BEGIN
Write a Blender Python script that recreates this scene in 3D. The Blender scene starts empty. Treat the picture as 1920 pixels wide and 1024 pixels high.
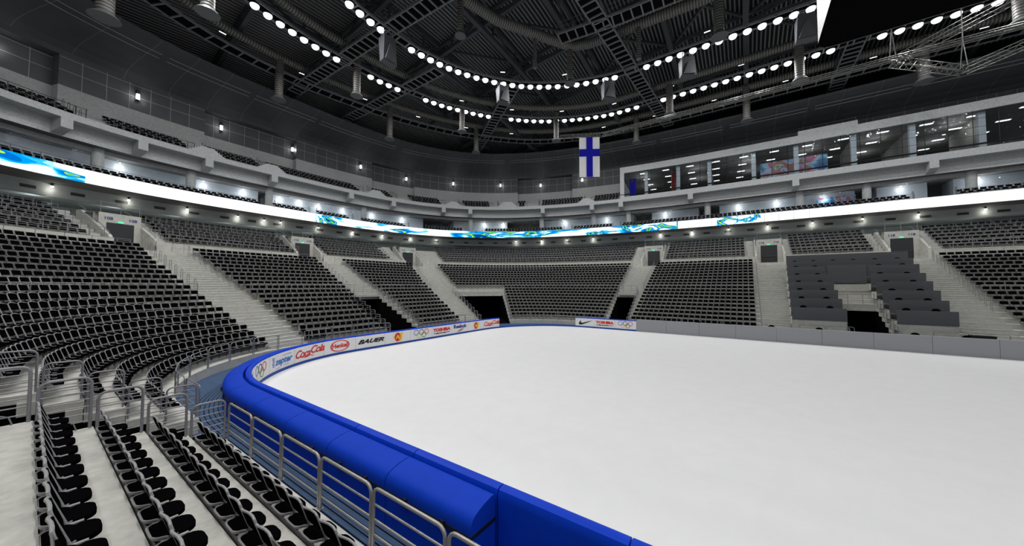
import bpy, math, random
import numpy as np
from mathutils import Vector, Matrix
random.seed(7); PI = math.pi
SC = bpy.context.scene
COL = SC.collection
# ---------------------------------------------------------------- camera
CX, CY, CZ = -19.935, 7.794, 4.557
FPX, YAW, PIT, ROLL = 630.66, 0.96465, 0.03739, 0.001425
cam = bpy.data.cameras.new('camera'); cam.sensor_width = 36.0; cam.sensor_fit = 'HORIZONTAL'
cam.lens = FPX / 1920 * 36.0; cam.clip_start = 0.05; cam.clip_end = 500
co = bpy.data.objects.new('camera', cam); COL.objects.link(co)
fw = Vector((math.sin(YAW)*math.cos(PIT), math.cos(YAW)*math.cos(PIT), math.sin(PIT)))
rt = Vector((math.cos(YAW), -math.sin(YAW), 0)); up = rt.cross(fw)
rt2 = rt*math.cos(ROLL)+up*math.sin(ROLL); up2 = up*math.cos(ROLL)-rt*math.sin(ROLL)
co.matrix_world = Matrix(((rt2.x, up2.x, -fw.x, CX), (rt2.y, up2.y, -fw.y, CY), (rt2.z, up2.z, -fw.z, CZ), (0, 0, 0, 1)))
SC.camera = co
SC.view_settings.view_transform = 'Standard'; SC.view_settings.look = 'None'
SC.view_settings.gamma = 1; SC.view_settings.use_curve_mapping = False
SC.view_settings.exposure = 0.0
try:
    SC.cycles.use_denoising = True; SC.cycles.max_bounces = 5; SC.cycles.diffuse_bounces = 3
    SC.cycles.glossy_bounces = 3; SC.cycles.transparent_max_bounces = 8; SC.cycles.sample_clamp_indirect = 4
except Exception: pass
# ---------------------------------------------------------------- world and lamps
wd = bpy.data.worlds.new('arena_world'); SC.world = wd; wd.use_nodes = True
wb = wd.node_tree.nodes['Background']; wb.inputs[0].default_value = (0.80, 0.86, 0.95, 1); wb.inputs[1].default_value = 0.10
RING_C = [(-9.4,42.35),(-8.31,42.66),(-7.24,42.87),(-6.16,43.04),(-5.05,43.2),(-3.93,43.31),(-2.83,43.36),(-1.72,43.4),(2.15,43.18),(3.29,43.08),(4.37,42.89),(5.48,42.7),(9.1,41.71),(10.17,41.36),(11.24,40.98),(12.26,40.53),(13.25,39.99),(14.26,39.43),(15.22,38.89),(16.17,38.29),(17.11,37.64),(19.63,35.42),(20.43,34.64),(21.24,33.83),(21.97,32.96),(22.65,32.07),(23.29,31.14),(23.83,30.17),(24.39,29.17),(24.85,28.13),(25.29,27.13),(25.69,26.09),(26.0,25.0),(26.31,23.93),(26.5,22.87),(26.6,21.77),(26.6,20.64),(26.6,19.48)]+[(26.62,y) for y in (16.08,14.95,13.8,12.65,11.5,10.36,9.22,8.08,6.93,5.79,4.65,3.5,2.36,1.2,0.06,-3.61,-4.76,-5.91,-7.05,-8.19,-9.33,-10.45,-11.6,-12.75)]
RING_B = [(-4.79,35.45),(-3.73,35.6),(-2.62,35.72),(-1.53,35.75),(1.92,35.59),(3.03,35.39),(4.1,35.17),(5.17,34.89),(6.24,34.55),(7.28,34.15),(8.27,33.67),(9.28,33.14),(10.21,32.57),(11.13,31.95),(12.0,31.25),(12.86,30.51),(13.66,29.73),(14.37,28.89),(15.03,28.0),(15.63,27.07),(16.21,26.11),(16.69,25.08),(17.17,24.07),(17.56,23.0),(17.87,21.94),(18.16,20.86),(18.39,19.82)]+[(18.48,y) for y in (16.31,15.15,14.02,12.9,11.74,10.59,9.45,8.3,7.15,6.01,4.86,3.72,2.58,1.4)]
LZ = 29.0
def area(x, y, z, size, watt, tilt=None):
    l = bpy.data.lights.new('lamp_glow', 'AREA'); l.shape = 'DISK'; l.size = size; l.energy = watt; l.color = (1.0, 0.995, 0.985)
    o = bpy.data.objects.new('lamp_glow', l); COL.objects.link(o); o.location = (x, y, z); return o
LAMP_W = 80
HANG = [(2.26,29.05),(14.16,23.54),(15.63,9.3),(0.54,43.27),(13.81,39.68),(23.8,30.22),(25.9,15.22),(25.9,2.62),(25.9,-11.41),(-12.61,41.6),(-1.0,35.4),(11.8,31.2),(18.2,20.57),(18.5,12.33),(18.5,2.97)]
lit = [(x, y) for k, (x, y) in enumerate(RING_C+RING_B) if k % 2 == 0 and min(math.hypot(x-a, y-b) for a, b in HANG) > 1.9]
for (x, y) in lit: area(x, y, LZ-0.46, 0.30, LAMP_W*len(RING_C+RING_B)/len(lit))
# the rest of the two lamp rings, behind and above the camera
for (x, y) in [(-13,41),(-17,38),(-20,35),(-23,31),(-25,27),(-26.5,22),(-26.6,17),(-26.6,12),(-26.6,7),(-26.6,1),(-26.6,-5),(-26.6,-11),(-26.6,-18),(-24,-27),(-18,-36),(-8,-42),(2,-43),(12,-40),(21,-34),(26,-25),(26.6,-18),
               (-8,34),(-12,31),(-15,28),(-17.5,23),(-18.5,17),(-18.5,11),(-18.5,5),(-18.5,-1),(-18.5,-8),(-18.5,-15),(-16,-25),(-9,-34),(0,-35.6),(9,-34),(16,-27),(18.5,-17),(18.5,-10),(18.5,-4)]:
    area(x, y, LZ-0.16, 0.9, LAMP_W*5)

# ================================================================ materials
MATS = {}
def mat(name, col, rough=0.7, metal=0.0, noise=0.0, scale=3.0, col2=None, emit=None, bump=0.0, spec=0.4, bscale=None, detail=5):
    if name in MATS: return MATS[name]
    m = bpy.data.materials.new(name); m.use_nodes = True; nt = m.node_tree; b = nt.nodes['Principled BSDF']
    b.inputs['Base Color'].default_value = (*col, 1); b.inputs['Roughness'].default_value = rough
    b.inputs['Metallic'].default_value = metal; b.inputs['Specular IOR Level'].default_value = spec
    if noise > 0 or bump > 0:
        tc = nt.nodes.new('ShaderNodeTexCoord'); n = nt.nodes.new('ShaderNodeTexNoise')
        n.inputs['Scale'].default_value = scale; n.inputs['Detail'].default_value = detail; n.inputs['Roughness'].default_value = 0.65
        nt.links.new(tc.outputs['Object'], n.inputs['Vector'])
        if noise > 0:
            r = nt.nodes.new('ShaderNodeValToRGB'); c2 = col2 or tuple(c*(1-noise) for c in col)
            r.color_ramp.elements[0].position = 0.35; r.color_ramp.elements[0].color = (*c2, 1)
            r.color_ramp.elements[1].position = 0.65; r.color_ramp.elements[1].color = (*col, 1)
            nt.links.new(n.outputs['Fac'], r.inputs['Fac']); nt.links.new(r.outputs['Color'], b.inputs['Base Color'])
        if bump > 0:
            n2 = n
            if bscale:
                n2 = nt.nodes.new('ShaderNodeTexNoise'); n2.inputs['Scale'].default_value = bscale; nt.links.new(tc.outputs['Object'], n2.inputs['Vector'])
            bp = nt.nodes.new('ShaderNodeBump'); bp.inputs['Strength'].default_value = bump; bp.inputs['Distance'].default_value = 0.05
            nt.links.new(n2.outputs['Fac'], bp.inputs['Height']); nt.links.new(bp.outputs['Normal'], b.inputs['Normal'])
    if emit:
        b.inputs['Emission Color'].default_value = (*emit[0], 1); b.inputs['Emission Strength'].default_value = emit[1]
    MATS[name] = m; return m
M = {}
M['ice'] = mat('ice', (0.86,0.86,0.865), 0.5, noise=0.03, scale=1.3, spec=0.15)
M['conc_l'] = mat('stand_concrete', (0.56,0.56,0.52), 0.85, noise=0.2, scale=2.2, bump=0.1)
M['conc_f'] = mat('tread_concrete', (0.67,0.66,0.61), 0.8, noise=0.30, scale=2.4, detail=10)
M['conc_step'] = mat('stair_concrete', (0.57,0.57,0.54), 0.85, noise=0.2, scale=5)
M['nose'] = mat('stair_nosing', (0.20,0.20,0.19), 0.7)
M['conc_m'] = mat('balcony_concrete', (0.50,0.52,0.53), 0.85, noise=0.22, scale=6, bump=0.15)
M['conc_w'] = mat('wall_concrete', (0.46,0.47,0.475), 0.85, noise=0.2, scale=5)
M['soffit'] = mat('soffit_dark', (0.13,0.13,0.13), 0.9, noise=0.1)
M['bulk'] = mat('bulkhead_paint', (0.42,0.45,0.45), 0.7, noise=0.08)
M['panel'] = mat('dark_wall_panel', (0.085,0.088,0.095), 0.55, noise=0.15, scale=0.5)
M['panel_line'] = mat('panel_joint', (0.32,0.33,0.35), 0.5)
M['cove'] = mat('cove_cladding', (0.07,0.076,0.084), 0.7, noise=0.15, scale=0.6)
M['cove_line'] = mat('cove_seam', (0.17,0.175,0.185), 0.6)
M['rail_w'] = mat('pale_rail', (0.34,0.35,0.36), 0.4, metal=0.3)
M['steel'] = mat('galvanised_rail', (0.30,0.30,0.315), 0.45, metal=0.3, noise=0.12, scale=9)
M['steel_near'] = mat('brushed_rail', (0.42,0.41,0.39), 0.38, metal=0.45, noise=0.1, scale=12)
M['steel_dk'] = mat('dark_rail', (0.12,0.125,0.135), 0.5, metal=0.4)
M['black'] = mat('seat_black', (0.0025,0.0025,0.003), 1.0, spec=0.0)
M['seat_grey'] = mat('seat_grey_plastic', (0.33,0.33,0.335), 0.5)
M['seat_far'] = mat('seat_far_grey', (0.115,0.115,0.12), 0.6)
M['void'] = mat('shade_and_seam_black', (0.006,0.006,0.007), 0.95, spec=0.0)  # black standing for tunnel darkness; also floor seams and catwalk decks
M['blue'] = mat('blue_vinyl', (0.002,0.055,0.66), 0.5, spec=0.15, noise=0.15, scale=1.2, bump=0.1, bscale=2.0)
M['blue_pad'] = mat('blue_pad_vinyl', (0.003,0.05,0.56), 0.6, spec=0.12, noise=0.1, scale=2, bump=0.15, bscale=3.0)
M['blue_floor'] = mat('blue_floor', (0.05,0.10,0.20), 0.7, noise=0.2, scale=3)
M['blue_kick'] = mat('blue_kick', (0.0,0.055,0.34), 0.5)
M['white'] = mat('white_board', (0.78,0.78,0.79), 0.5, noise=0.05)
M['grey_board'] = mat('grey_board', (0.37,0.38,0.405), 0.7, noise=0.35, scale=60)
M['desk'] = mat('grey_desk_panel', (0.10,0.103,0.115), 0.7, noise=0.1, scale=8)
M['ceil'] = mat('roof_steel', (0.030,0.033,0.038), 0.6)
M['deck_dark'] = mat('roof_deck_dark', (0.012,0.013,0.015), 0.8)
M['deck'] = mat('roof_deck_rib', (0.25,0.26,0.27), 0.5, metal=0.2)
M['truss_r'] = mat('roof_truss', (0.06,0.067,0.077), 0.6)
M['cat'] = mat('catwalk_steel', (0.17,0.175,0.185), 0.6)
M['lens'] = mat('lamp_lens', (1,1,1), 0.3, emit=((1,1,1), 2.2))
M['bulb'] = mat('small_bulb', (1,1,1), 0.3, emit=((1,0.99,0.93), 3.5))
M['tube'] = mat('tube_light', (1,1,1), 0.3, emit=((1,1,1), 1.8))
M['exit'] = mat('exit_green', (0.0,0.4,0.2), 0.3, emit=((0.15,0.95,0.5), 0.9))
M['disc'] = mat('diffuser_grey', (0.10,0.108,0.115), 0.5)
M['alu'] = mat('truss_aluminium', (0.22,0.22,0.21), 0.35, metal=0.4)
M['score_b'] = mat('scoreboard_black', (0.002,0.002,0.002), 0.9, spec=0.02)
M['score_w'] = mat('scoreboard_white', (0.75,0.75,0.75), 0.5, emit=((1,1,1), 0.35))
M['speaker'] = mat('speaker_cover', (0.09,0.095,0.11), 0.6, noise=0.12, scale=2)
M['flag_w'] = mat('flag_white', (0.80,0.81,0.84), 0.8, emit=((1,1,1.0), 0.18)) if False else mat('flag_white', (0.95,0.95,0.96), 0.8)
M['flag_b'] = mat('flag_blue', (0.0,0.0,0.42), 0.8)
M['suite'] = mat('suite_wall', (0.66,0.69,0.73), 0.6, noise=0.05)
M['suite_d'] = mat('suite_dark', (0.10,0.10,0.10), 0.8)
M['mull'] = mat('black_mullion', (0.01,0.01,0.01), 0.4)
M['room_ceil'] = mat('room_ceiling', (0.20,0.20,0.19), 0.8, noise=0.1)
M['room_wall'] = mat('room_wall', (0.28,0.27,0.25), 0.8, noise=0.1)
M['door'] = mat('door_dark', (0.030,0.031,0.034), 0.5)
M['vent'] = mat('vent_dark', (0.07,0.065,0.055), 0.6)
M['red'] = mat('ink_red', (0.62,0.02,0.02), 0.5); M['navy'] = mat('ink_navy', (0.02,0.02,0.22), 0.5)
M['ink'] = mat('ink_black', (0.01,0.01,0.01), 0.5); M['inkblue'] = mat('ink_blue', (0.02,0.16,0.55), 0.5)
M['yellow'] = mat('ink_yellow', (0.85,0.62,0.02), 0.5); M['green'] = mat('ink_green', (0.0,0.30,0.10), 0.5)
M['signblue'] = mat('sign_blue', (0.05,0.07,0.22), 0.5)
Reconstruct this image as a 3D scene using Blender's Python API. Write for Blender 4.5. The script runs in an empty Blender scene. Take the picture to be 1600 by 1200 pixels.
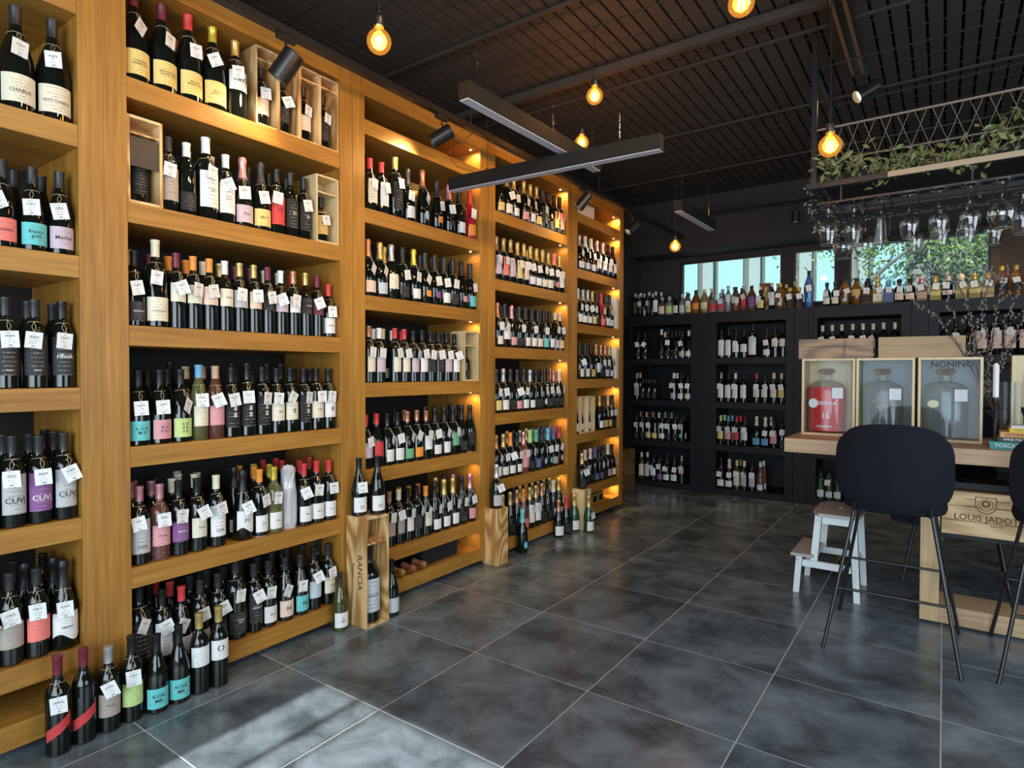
END
Which lines of the data above contain "pixels"? Copy each one.

Write a Blender Python script that recreates this scene in 3D. The Blender scene starts empty. Treat the picture as 1920 pixels wide and 1024 pixels high.
Reconstruct this image as a 3D scene using Blender's Python API. Write for Blender 4.5. The script runs in an empty Blender scene. Take the picture to be 1600 by 1200 pixels.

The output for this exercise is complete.